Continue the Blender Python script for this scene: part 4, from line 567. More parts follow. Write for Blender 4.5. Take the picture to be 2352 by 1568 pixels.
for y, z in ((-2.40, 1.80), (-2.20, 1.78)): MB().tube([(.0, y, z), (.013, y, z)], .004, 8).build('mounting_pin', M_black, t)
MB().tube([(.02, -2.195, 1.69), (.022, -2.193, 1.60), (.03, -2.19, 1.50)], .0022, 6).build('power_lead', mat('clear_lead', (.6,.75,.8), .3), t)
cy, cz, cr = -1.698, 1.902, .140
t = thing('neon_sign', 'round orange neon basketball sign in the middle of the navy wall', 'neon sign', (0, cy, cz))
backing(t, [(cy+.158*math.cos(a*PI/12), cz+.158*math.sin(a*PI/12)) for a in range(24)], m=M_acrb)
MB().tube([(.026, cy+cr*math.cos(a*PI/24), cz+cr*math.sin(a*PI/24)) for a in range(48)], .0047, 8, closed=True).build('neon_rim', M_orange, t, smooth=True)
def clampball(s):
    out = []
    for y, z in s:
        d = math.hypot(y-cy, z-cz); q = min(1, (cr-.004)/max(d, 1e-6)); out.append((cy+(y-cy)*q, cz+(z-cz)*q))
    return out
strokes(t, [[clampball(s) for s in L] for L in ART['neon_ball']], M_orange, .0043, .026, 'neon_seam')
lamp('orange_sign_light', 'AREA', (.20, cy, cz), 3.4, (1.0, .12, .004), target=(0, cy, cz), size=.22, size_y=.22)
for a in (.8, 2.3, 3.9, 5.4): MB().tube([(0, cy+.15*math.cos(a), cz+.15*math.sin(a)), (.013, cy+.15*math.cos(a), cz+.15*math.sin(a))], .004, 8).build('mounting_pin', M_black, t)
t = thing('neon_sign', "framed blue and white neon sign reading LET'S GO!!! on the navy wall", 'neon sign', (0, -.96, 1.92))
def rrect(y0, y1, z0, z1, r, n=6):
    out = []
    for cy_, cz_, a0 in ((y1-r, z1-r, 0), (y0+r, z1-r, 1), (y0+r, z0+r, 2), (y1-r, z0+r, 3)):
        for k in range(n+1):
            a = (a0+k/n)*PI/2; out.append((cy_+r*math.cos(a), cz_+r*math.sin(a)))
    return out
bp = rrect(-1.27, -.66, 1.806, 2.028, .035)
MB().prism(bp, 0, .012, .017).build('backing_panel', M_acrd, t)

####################

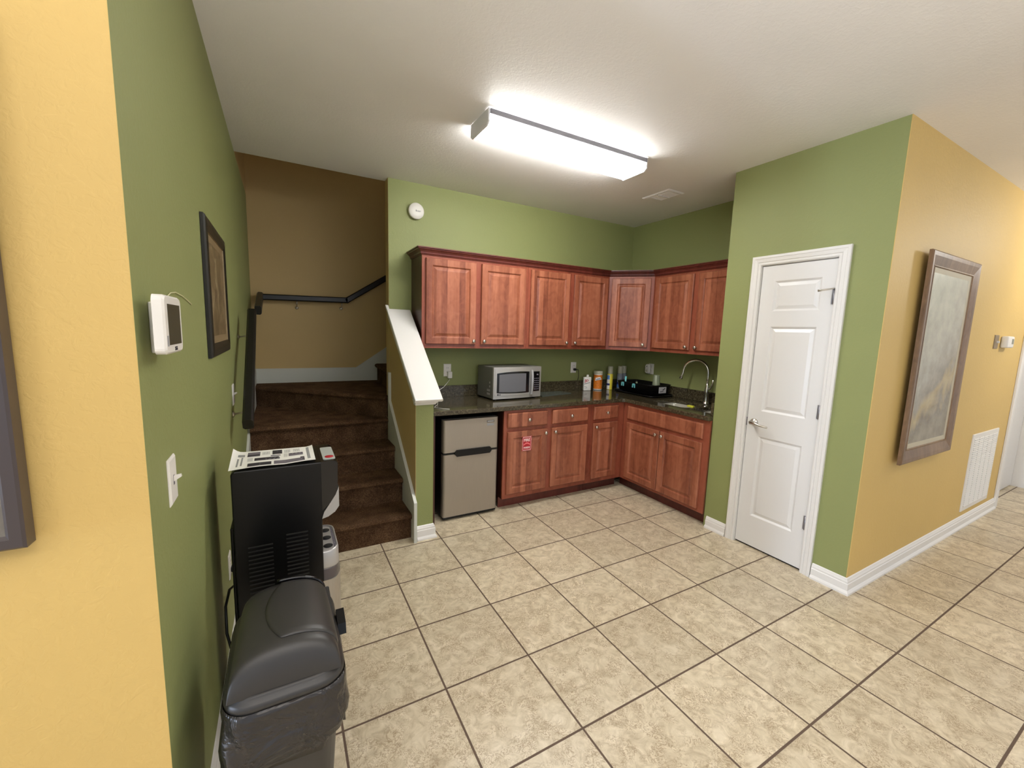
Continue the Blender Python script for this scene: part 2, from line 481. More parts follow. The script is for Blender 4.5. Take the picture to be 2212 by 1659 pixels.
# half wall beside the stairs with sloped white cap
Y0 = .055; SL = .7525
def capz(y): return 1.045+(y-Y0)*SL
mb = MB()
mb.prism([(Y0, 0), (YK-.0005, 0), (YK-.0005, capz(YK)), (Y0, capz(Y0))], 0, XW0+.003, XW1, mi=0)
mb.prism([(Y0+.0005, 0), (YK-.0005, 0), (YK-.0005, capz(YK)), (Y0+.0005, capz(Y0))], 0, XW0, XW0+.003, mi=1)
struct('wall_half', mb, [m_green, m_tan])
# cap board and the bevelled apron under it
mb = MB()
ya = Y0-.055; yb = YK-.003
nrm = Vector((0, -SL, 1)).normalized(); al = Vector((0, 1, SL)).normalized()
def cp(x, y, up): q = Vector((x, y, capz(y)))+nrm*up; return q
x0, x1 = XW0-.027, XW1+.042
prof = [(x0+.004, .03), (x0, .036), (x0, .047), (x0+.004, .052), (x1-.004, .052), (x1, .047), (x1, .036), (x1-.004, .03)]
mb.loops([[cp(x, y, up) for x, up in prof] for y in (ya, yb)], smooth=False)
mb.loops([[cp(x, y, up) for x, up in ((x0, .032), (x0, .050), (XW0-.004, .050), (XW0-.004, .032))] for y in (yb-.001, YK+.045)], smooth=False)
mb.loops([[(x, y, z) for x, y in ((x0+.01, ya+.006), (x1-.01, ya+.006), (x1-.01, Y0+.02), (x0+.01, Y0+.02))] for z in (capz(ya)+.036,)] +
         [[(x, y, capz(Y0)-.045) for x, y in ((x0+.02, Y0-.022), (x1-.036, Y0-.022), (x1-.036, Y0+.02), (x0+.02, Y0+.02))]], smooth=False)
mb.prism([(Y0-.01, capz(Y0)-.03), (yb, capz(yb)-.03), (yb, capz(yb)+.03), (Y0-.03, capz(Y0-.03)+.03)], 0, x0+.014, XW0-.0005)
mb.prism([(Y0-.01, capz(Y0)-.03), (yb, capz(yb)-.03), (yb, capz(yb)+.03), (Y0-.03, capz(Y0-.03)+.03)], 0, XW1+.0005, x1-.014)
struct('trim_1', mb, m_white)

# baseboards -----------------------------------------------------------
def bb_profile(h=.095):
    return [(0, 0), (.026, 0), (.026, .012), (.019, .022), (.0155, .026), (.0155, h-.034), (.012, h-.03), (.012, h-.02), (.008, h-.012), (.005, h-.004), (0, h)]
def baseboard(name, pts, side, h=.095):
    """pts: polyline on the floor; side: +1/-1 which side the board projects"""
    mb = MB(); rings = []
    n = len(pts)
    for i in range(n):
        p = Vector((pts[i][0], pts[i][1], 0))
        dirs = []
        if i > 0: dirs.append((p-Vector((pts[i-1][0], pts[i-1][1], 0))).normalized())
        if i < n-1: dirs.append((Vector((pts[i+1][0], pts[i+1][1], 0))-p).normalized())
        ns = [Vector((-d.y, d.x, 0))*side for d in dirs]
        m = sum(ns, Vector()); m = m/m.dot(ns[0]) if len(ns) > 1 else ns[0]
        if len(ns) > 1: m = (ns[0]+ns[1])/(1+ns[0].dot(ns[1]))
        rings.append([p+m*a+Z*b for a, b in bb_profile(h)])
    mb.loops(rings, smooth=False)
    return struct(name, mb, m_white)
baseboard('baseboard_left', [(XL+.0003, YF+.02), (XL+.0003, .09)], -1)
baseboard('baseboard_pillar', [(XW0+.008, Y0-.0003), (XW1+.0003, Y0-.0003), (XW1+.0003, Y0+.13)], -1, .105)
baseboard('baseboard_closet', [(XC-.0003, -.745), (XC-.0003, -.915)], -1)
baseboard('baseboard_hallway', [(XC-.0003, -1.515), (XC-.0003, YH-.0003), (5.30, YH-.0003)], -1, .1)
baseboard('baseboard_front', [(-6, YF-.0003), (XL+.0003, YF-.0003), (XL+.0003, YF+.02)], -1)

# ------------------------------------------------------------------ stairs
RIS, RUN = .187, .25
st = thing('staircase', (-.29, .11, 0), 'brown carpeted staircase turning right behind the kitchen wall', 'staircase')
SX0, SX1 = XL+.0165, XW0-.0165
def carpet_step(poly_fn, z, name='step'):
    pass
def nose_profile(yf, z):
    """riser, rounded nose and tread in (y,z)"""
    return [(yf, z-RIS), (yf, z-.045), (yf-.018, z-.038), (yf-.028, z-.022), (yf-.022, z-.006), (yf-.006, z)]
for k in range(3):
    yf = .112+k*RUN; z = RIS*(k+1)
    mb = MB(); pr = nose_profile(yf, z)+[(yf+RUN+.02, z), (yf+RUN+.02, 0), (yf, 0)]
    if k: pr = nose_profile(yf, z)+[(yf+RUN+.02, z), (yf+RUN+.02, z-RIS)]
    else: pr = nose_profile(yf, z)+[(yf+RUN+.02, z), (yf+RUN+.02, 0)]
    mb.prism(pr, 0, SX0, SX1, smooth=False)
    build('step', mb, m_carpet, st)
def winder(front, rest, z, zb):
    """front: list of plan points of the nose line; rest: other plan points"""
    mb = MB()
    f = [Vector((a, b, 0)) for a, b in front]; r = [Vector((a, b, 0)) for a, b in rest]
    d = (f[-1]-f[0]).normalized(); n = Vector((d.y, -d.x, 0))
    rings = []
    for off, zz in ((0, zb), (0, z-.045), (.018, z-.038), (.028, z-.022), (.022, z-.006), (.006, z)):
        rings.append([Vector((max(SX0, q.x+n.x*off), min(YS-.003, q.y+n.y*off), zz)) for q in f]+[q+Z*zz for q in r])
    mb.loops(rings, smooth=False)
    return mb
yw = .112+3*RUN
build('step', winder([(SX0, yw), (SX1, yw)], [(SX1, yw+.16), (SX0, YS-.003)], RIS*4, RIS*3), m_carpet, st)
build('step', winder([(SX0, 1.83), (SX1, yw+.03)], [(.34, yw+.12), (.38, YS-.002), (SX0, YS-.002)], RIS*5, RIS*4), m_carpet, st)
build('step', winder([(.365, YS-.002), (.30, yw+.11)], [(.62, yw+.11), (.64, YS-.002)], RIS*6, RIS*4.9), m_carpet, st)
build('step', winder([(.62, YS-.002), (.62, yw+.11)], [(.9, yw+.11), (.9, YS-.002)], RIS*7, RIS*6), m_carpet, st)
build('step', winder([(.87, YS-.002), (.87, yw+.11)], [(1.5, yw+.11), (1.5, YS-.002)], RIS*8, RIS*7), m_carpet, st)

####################

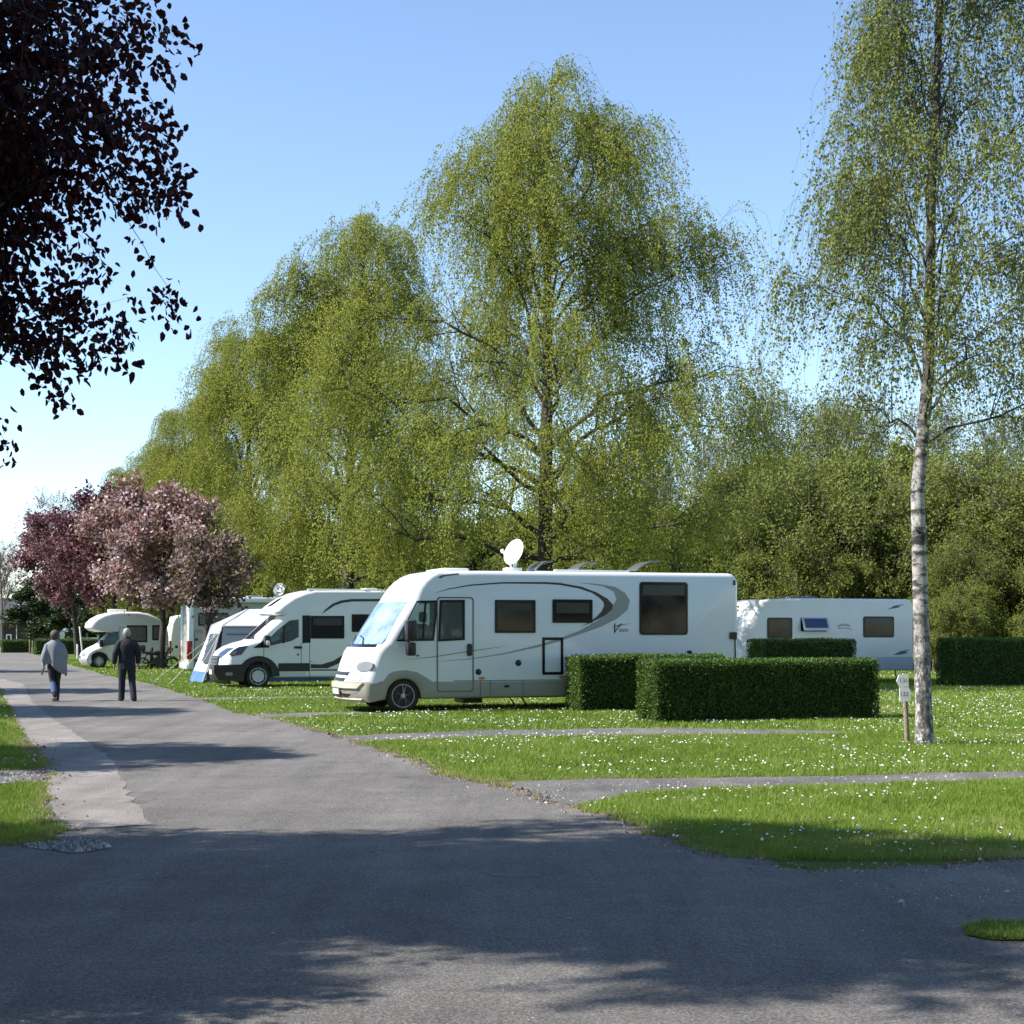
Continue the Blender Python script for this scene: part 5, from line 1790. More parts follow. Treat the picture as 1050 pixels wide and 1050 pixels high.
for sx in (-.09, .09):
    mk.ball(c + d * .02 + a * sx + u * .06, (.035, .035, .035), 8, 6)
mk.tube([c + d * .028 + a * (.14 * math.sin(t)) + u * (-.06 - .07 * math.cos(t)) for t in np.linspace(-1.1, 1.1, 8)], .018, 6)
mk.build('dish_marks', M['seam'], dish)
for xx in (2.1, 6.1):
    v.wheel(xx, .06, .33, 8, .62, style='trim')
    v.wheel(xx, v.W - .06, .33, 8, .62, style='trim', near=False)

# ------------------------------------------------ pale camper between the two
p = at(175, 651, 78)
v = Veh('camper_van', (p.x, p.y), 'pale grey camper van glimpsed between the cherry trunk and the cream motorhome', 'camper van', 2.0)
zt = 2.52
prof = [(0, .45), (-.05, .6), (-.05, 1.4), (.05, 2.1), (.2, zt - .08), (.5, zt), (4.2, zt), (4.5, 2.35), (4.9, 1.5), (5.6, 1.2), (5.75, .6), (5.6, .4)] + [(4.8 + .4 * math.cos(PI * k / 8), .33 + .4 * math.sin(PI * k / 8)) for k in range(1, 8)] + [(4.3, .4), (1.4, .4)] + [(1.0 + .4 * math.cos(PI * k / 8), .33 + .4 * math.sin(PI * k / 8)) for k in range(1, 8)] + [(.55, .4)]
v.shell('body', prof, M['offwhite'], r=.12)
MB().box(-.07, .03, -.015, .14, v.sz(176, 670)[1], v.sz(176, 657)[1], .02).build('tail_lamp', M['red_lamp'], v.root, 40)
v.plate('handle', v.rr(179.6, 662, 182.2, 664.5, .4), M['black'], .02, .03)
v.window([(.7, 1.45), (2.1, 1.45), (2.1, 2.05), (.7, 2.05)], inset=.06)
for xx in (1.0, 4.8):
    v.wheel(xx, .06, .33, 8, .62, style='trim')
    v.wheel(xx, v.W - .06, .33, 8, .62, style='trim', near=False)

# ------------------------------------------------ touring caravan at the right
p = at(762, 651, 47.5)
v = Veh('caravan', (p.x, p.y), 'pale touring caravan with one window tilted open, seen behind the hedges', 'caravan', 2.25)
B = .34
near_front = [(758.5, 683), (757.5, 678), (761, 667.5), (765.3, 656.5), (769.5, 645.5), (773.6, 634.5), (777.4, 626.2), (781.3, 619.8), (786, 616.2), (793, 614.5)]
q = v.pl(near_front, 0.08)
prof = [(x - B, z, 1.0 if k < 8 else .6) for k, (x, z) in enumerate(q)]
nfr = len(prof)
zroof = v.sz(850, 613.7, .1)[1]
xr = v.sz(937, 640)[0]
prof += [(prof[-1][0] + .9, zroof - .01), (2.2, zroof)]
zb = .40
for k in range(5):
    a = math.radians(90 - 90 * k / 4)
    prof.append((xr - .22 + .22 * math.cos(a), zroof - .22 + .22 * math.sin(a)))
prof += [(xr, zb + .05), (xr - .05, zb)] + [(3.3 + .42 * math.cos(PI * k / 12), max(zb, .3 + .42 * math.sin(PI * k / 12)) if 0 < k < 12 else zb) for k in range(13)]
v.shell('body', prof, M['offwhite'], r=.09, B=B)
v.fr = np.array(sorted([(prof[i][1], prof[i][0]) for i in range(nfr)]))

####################

## What this task involves
Print exactly the run of lines that starts at the line with "Continue the Blender Python script for this scene: part 2, from" and ends at the line with "struct('trim_1', mb, m_white)". Leave out every other line.

## Answer
Continue the Blender Python script for this scene: part 2, from line 481. More parts follow. The script is for Blender 4.5. Take the picture to be 2212 by 1659 pixels.
# half wall beside the stairs with sloped white cap
Y0 = .055; SL = .7525
def capz(y): return 1.045+(y-Y0)*SL
mb = MB()
mb.prism([(Y0, 0), (YK-.0005, 0), (YK-.0005, capz(YK)), (Y0, capz(Y0))], 0, XW0+.003, XW1, mi=0)
mb.prism([(Y0+.0005, 0), (YK-.0005, 0), (YK-.0005, capz(YK)), (Y0+.0005, capz(Y0))], 0, XW0, XW0+.003, mi=1)
struct('wall_half', mb, [m_green, m_tan])
# cap board and the bevelled apron under it
mb = MB()
ya = Y0-.055; yb = YK-.003
nrm = Vector((0, -SL, 1)).normalized(); al = Vector((0, 1, SL)).normalized()
def cp(x, y, up): q = Vector((x, y, capz(y)))+nrm*up; return q
x0, x1 = XW0-.027, XW1+.042
prof = [(x0+.004, .03), (x0, .036), (x0, .047), (x0+.004, .052), (x1-.004, .052), (x1, .047), (x1, .036), (x1-.004, .03)]
mb.loops([[cp(x, y, up) for x, up in prof] for y in (ya, yb)], smooth=False)
mb.loops([[cp(x, y, up) for x, up in ((x0, .032), (x0, .050), (XW0-.004, .050), (XW0-.004, .032))] for y in (yb-.001, YK+.045)], smooth=False)
mb.loops([[(x, y, z) for x, y in ((x0+.01, ya+.006), (x1-.01, ya+.006), (x1-.01, Y0+.02), (x0+.01, Y0+.02))] for z in (capz(ya)+.036,)] +
         [[(x, y, capz(Y0)-.045) for x, y in ((x0+.02, Y0-.022), (x1-.036, Y0-.022), (x1-.036, Y0+.02), (x0+.02, Y0+.02))]], smooth=False)
mb.prism([(Y0-.01, capz(Y0)-.03), (yb, capz(yb)-.03), (yb, capz(yb)+.03), (Y0-.03, capz(Y0-.03)+.03)], 0, x0+.014, XW0-.0005)
mb.prism([(Y0-.01, capz(Y0)-.03), (yb, capz(yb)-.03), (yb, capz(yb)+.03), (Y0-.03, capz(Y0-.03)+.03)], 0, XW1+.0005, x1-.014)
struct('trim_1', mb, m_white)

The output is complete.